Dava devam etmekte iken feragat ve kabul dışındaki sebeplerle davanın konusuz kalması mümkün olmakla birlikte, bu durumda yargılamanın sürdürülmesi asıl olup, yargı mercilerince “konusu kalmayan dava hakkında karar verilmesine yer olmadığı” yolunda bir karar verilse dahi, yukarıda belirtilen kanun hükümleri doğrultusunda davanın açıldığı zaman hangi tarafın haksız olduğu saptanarak o taraf lehine yargılama giderleri ve avukatlık ücretine hükmedilmesi gerekmektedir.
Uyuşmazlık konusu olayda, manipülatif işlem yaptığı gerekçesiyle davacı hakkında getirilmiş olan borsalar ve teşkilatlanmış diğer piyasalarda işlem yapma yasağı, davalı idarece kaldırılmış olmakla birlikte, bu kaldırma işlemi; Sermaye Piyasası Kurulu’nun, manipülatif işlemler yaptığı saptananlar hakkında işlem yapma yasağı getirme yetkisinin kalkması ya da dava konusu işlemin hukuka aykırı olarak tesis edilmiş olmasından dolayı değil, manipülasyon fiillerinde işlem yapma yasağı uygulanması konusundaki ilkelerin yeniden gözden geçirilerek yeni ilkeler belirlenmesi nedeniyle, daha önce tesis edilmiş olan işlem yapma yasaklarının kaldırılmasından kaynaklanmaktadır.
Dosyadaki bilgi ve belgeler ise, dava konusu işlemin tesis tarihi itibariyle hukuka uygun olduğunu ortaya koymaktadır.

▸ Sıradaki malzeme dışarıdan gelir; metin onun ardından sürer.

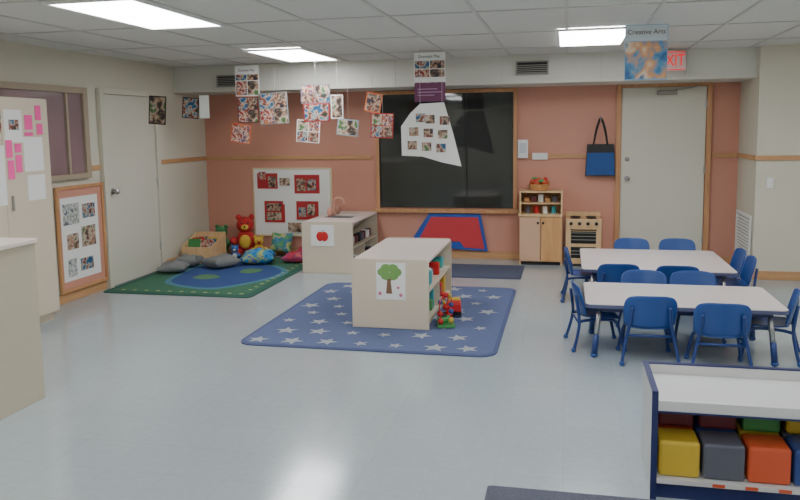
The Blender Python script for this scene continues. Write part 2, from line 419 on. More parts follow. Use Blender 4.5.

Bu veriler karşısında; davalı idarenin davanın açılmasına sebebiyet verdiğinden söz edilemeyeceğinden, konusu kalmadığından karar verilmesine yer olmadığına karar verilen davada, yargılama giderlerinin davacının üzerinde bırakılması ve davalı idare lehine avukatlık ücretine hükmedilmesi gerektiği, dolayısıyla, davacı lehine yargılama giderleri ve avukatlık ücretine hükmeden Mahkeme kararının bu gerekçeyle bozulması gerektiği düşüncesiyle, yargılama giderlerinin taraflar üzerinde bırakılması ve avukatlık ücretine hükmedilmemesi yolundaki bozma gerekçesine katılmıyorum.